School district, voters wise to build storm shelters

When the Wichita school district included storm shelter safe rooms as part of its 2008 bond issue, some opponents of the bond questioned the expense. But the tragedy in Moore, Okla., shows why the rooms are important – even as we hope they are never needed. As The Eagle reported Wednesday, Wichita was the first public school district in the country to build a Federal Emergency Management Agency-approved storm shelter in a school. That was in 2000, and since then the district has built 69 safe rooms. Eight others are under construction, and 14 are in the planning or design stages.

Airport needs to have basement shelter ready

Full of windows and usually on the edge of town, an airport terminal makes a lousy storm shelter. At Wichita Mid-Continent Airport, that should make it a high priority to plan and practice for tornado warnings. So it was alarming to learn that at least some of the 500 to 600 people at the airport during Sunday’s warning were mistakenly informed that the terminal’s basement was full. One of the passengers who was turned away credited security with getting people to other safe places. But before and after the new terminal opens in early 2015, Mid-Continent officials need to ensure they have the basement shelter ready and procedures in place to use it fully.

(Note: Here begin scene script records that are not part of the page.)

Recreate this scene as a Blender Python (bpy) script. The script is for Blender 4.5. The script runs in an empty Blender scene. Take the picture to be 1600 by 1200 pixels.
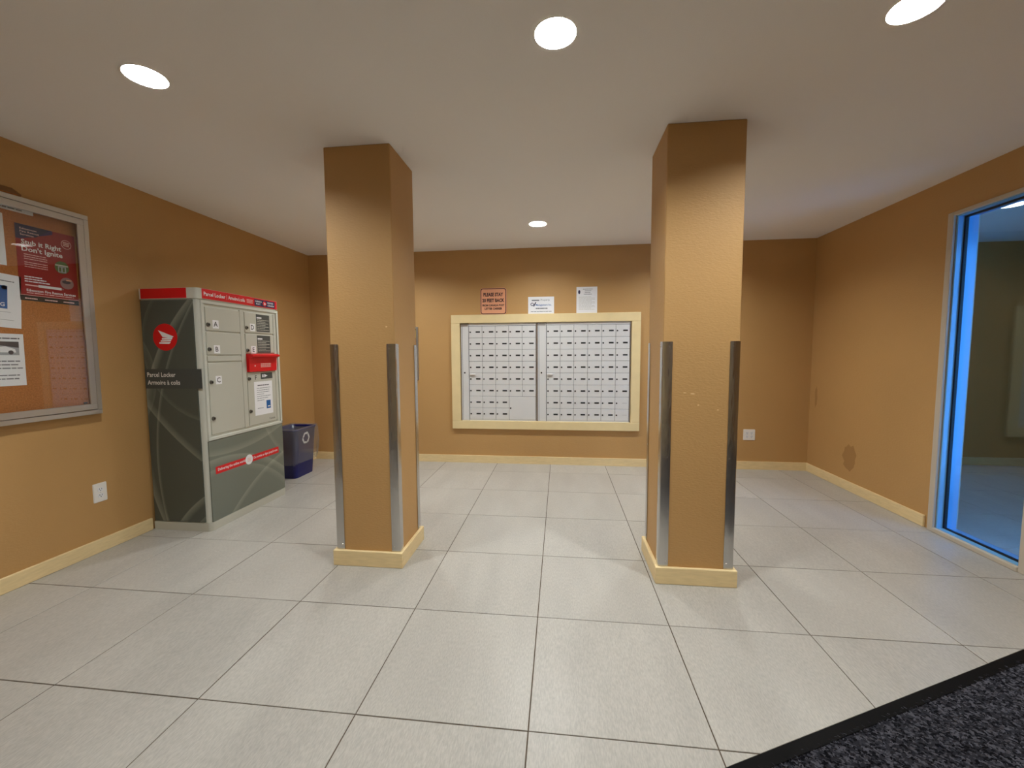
import bpy, bmesh, math, random
from mathutils import Vector, Matrix
R = random.Random(7)
C = bpy.context.scene.collection
S = bpy.context.scene

# ---------------------------------------------------------------- camera, world, exposure
H = 2.427                     # ceiling height
XL, XR, YB = -2.95, 2.62, 4.69   # left, right and back wall faces
YF = -1.7                     # wall behind the camera
F_PX, YAW, PIT, ROL, CAMZ = 649.94, 0.1144, -0.0733, -0.0056, 1.2637
cam = bpy.data.cameras.new('camera'); camo = bpy.data.objects.new('camera', cam); C.objects.link(camo)
fw = Vector((-math.sin(YAW)*math.cos(PIT), math.cos(YAW)*math.cos(PIT), math.sin(PIT)))
rt = Vector((math.cos(YAW), math.sin(YAW), 0)); up = rt.cross(fw)
r2 = math.cos(ROL)*rt + math.sin(ROL)*up; u2 = -math.sin(ROL)*rt + math.cos(ROL)*up
m = Matrix((r2, u2, -fw)).transposed().to_4x4(); m.translation = (0, 0, CAMZ)
camo.matrix_world = m
cam.sensor_width = 36; cam.lens = F_PX/1600*36; cam.clip_start = 0.02
S.camera = camo
S.view_settings.view_transform = 'Standard'; S.view_settings.look = 'None'
S.view_settings.gamma = 1; S.view_settings.use_curve_mapping = False
S.view_settings.exposure = 0.0
W = bpy.data.worlds.new('dusk_sky'); S.world = W; W.use_nodes = True
W.node_tree.nodes['Background'].inputs[0].default_value = (0.13, 0.46, 1.0, 1)
W.node_tree.nodes['Background'].inputs[1].default_value = 7.0
LAMP = 540.0                  # radiance of the downlight lenses
LAMP_COL = (0.96, 1.0, 1.0)
S.cycles.use_denoising = True
S.cycles.max_bounces = 10; S.cycles.diffuse_bounces = 6; S.cycles.transparent_max_bounces = 12
S.cycles.sample_clamp_indirect = 6

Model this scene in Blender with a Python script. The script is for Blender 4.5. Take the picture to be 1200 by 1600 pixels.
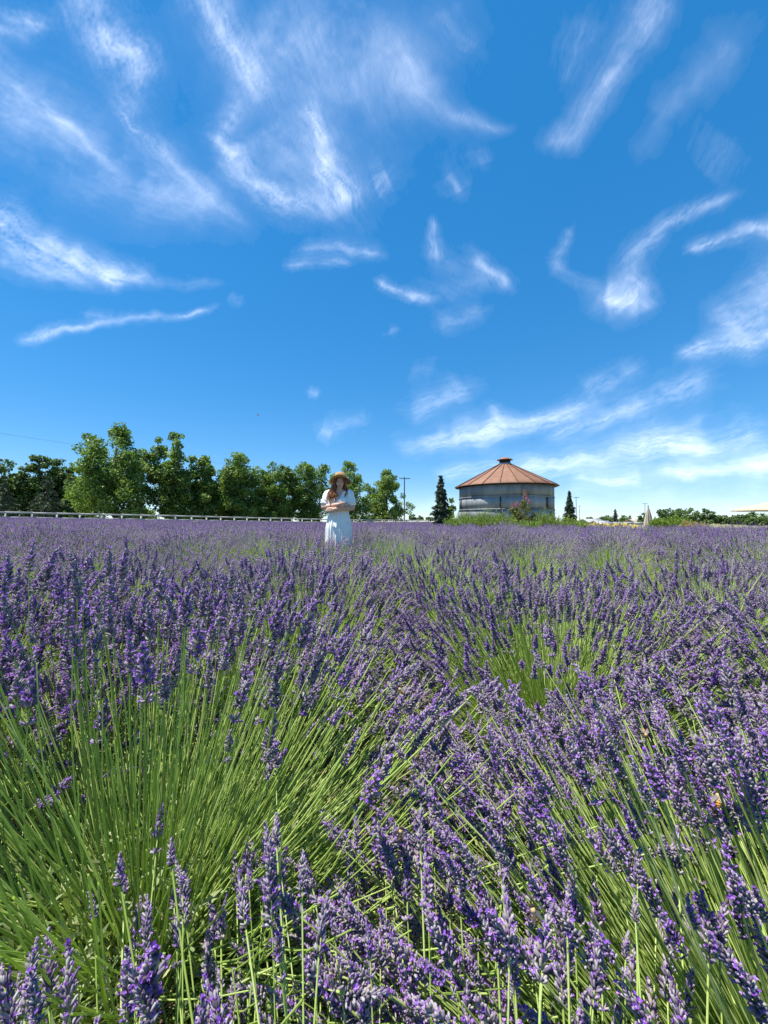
import bpy, bmesh, math, random
import numpy as np
from mathutils import Vector, Matrix, Euler, Quaternion

for _o in list(bpy.data.objects):
    bpy.data.objects.remove(_o)
SC = bpy.context.scene
COL = SC.collection
PI = math.pi
R = math.radians

# ------------------------------------------------------------------ camera
CAM_H = 0.92
FPX = 600.0            # focal length in pixels of the 1200 x 1600 photograph
HOR = 815.0            # row of the horizon
cam_d = bpy.data.cameras.new('camera')
cam_d.sensor_fit = 'HORIZONTAL'
cam_d.sensor_width = 36.0
cam_d.lens = 36.0 * FPX / 1200.0
cam_d.clip_start = 0.02
cam_d.clip_end = 200000.0
cam = bpy.data.objects.new('camera', cam_d)
COL.objects.link(cam)
cam.location = (0, 0, CAM_H)
cam.rotation_euler = (R(90) + math.atan((HOR - 800.0) / FPX), 0, 0)
SC.camera = cam

# ------------------------------------------------------------------ sky, sun, exposure
SUN_EL = R(69)
SUN_AZ = R(-89)        # measured from straight ahead (+Y), negative = to the left
sun_dir = Vector((math.sin(SUN_AZ) * math.cos(SUN_EL), math.cos(SUN_AZ) * math.cos(SUN_EL), math.sin(SUN_EL)))
W = bpy.data.worlds.new('World')
SC.world = W
W.use_nodes = True
nt = W.node_tree
nt.nodes.clear()
sky = nt.nodes.new('ShaderNodeTexSky')
sky.sky_type = 'NISHITA'
sky.sun_disc = False
sky.sun_elevation = SUN_EL
sky.sun_rotation = SUN_AZ
sky.altitude = 0.0
sky.air_density = 0.7
sky.dust_density = 0.03
sky.ozone_density = 6.0
hs = nt.nodes.new('ShaderNodeHueSaturation')
hs.inputs['Hue'].default_value = 0.501
hs.inputs['Saturation'].default_value = 1.76
hs.inputs['Value'].default_value = 1.47
bg = nt.nodes.new('ShaderNodeBackground')
bg.inputs['Strength'].default_value = 0.15
wo = nt.nodes.new('ShaderNodeOutputWorld')
gm = nt.nodes.new('ShaderNodeGamma')
gm.inputs['Gamma'].default_value = 0.54
nt.links.new(sky.outputs[0], gm.inputs['Color'])
nt.links.new(gm.outputs[0], hs.inputs['Color'])
nt.links.new(hs.outputs[0], bg.inputs[0])
nt.links.new(bg.outputs[0], wo.inputs[0])

sun_d = bpy.data.lights.new('sun', 'SUN')
sun_d.energy = 5.0
sun_d.angle = R(0.53)
sun_d.color = (1.0, 0.955, 0.88)
sun = bpy.data.objects.new('sun', sun_d)
COL.objects.link(sun)
sun.location = (-20, 5, 40)
sun.rotation_euler = sun_dir.to_track_quat('Z', 'Y').to_euler()

SC.view_settings.view_transform = 'Standard'
SC.view_settings.look = 'None'
SC.view_settings.exposure = 0.85
SC.view_settings.gamma = 1.0
SC.view_settings.use_curve_mapping = False
SC.cycles.max_bounces = 6
SC.cycles.diffuse_bounces = 3
SC.cycles.transparent_max_bounces = 8
SC.cycles.use_denoising = True

# ------------------------------------------------------------------ helpers
def ground_z(x, y):
    """the field is flat ahead and to the right and rises gently to the left"""
    s = np.clip((-np.asarray(x, float) - 1.0) / 34.0, 0, 1)
    return 0.50 * s * s * (3 - 2 * s)

def at(px, dist):
    return (px - 600.0) / FPX * dist

def zat(py, dist):
    return CAM_H + (HOR - py) / FPX * dist

def tag(o, label=None, cat=None, group=None, kind=None):
    if label: o['label'] = label
    if cat: o['category'] = cat
    if group: o['group'] = group
    if kind: o['kind'] = kind
    return o

def empty(name, loc=(0, 0, 0), rz=0.0, parent=None):
    o = bpy.data.objects.new(name, None)
    o.empty_display_size = 0.2
    COL.objects.link(o)
    o.location = loc
    o.rotation_euler = (0, 0, rz)
    if parent: o.parent = parent
    return o

def link(name, me, parent=None, loc=None, rot=None):
    o = bpy.data.objects.new(name, me)
    COL.objects.link(o)
    if parent: o.parent = parent
    if loc is not None: o.location = loc
    if rot is not None: o.rotation_euler = rot
    return o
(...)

Congratulations to McConnell on its tanker win

Wichita got a great, well-timed boost with today’s news that McConnell Air Force Base will be the main active-duty operating base for the KC-46A tankers, emerging the winner in the 54-base field. McConnell also was in the running to become a formal training base for the new tankers, a job won by Altus, Okla. But McConnell got what it wanted most with the Air Force’s decision, meaning it can expect to receive 36 new tankers in 2016 and the jobs and economic benefits of hosting them. That’s the perfect role for McConnell, which is currently the world’s largest tanker base, with 62 KC-135s, and the home of the Air Force’s 22nd Air Refueling Wing and the Air Force Reserves’ 931st Air Refueling Group. So even though Boeing Wichita won’t help build the tankers after all, due to Boeing’s decision to leave town by the end of this year, many of those planes will end up calling Wichita home. As Rep. Mike Pompeo, R-Wichita, said in a statement: “We’re thrilled that McConnell AFB has been recognized as an indispensable part of America’s defenses and excited about the opportunities this creates for the rest of Kansas.” Congratulations and thanks to all who fought for and won this exciting new role for McConnell and Wichita.

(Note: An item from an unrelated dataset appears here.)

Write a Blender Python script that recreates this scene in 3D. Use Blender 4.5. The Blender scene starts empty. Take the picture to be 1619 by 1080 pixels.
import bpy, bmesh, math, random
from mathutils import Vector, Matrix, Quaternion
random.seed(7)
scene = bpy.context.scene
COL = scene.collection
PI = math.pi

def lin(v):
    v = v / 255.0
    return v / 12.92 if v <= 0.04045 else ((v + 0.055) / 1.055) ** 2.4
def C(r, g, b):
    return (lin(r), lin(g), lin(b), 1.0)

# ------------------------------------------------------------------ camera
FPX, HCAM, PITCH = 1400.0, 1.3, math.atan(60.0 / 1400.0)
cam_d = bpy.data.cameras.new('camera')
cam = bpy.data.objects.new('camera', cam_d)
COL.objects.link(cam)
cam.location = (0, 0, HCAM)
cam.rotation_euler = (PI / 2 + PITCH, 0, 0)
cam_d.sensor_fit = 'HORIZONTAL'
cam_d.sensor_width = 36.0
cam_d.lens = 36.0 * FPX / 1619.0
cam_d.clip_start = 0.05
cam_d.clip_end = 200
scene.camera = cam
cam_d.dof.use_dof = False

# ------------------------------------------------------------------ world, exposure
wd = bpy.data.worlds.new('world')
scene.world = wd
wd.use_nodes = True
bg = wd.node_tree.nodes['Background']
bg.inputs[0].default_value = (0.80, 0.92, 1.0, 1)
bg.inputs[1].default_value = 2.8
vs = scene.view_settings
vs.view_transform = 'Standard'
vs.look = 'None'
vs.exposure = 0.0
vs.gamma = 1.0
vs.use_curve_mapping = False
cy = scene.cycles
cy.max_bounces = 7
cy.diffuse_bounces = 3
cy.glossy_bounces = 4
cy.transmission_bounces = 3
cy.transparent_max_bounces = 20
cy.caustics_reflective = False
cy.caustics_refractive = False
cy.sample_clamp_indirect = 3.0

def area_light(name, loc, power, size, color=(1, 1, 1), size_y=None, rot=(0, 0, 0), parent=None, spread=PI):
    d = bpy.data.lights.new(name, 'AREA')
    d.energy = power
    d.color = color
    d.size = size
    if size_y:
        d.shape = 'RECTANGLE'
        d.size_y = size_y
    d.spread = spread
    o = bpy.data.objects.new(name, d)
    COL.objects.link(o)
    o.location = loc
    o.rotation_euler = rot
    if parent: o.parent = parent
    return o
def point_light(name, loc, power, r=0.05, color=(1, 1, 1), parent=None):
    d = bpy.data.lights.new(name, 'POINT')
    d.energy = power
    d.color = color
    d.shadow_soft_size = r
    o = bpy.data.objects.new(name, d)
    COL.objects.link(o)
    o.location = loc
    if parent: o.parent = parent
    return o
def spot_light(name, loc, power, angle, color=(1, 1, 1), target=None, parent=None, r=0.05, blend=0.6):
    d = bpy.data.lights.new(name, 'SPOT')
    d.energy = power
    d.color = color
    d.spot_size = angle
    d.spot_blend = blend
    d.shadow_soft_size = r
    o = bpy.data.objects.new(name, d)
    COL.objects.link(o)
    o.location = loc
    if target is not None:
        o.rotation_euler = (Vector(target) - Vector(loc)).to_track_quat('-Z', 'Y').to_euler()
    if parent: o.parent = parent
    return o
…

Better news on the federal deficit

The federal budget deficit is expected to drop to $642 billion this year, congressional budget analysts said Tuesday. That’s still too high, but it’s the lowest level since the economic crisis hit in 2008, the Washington Post reported. The Congressional Budget Office predicts that the deficit will fall below 3 percent of the overall economy by 2015 but will rise again by the end of the decade as more baby boomers retire.

Kansas cities among worst-performing

Economically, Lawrence is the second-worst-performing small-metropolitan area in the nation, according to a new study. But other Kansas communities didn’t do that well, either. Of 179 small metro areas studied by the Milken Institute, Lawrence ranked 178th for creating and sustaining jobs and economic growth. Topeka came in 144th – better but not good. Among 200 large cities studied, Wichita was 146th while Kansas City was 104th. The ranking emphasized high-tech jobs, which is one reason why Kansas didn’t rank higher.

House leader promotes anti-climate-change book she didn’t read

Kansas House Speaker Pro Tem Peggy Mast, R-Emporia, initially said she didn’t recall writing the letter on her office stationery that was sent along with an anti-climate-change book to the homes of Kansas House members. But she later confirmed that she wrote the letter endorsing the book, which she has not read. Parts of Mast’s endorsement were taken almost word for word from a Publishers Weekly review of the book, the Topeka Capital-Journal reported. The book, “The Mad, Mad, Mad World of Climatism,” was distributed by the Heartland Institute, a Chicago-based think tank funded in part by Charles and David Koch.